See what I’m saying? Our Father Christmas had nothing to do with Santa. Santa was as secular as Father Frost on New Year’s Eve. Father Frost was the name of the communist Santa.

Anyway, the workers’ union managed every year to distribute their bags on December 24th, and even now in Romania, after so many years, Santa comes on Christmas Eve, rather than Christmas Day from the North Pole or wherever he comes from.

Who cares? Santa is secular anyway.

But on that particular 24th of December, I was waiting for Father Christmas. The real one. Only Father Christmas could warm all hearts and turn evil people into good folk. And Father Christmas was real. Not in the way Santa is believed to be in the western world with the idiots from NORAD tracking his sled.

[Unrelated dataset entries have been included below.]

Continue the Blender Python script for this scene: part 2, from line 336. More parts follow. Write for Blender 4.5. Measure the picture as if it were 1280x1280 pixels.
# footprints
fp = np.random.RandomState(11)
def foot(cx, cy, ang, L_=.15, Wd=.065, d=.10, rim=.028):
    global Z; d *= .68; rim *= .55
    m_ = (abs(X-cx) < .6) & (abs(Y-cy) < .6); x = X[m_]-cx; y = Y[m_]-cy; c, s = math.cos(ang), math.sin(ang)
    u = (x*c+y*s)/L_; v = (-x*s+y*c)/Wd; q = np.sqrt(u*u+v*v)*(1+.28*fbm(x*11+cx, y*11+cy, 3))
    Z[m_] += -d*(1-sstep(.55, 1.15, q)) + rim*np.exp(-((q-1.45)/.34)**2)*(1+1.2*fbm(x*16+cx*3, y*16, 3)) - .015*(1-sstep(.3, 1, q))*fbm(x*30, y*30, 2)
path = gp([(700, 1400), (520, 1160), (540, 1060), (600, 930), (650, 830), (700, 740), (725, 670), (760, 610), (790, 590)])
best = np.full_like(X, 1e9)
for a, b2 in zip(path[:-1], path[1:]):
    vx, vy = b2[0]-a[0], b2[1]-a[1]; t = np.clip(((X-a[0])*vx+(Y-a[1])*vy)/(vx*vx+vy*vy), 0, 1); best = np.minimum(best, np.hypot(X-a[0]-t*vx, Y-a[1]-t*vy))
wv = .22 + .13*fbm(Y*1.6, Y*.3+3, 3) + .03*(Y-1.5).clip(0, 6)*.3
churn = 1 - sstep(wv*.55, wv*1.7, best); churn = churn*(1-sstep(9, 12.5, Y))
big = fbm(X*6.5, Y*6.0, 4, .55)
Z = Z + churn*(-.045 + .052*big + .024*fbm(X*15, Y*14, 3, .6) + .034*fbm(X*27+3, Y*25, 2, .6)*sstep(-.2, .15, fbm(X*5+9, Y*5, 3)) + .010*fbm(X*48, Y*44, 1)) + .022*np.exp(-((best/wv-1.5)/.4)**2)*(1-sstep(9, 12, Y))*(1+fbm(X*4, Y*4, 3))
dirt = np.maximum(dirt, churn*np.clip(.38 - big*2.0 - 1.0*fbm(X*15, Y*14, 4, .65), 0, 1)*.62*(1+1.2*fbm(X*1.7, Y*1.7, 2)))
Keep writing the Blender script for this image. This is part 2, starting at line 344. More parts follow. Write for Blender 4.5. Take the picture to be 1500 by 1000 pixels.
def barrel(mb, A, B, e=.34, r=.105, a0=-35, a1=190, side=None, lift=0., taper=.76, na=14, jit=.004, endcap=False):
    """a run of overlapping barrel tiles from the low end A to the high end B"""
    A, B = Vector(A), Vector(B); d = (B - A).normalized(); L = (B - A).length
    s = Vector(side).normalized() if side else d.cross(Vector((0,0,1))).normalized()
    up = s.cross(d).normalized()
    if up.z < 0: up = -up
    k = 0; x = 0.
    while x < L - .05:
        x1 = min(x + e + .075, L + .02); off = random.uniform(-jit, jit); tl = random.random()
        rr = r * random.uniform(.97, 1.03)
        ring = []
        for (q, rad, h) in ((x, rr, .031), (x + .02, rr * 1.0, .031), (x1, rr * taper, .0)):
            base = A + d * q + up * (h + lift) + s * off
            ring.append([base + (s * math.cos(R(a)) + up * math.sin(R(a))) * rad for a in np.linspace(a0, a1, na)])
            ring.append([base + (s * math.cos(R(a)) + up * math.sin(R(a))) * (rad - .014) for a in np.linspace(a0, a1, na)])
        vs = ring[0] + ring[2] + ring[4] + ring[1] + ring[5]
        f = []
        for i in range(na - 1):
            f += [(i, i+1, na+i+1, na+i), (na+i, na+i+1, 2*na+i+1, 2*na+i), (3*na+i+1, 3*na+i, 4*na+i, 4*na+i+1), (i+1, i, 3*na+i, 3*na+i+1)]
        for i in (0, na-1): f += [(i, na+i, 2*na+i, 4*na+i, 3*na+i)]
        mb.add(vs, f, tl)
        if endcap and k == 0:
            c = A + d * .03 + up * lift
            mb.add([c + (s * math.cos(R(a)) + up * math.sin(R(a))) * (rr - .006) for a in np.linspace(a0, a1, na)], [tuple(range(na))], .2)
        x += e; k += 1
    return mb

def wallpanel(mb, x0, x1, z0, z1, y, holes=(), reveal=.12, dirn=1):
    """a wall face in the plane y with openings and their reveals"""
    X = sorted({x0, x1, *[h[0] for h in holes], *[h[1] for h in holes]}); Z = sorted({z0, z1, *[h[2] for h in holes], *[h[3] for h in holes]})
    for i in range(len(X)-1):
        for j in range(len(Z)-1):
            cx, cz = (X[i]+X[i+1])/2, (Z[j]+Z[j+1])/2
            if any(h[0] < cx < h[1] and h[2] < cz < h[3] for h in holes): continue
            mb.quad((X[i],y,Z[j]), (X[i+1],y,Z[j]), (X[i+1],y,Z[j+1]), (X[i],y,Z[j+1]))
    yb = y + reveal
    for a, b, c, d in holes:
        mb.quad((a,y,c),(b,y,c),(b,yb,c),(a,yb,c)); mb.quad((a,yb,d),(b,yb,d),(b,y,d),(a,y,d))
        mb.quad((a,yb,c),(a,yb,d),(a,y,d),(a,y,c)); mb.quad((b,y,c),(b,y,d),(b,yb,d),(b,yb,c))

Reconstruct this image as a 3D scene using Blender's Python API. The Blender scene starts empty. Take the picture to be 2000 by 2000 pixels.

Father Christmas was real because he warmed the communist hearts and made them put oranges and bananas in stores before Christmas, and not after it, in January, or something. He was real because the God-hating communists sold Christmas ornaments in communist stores, beautiful handmade and hand-painted Christmas globes. Because workers were sent to cut Christmas trees from Ceauşescu’s forests and people could buy them to decorate their homes for Christmas and not only New Year’s Eve.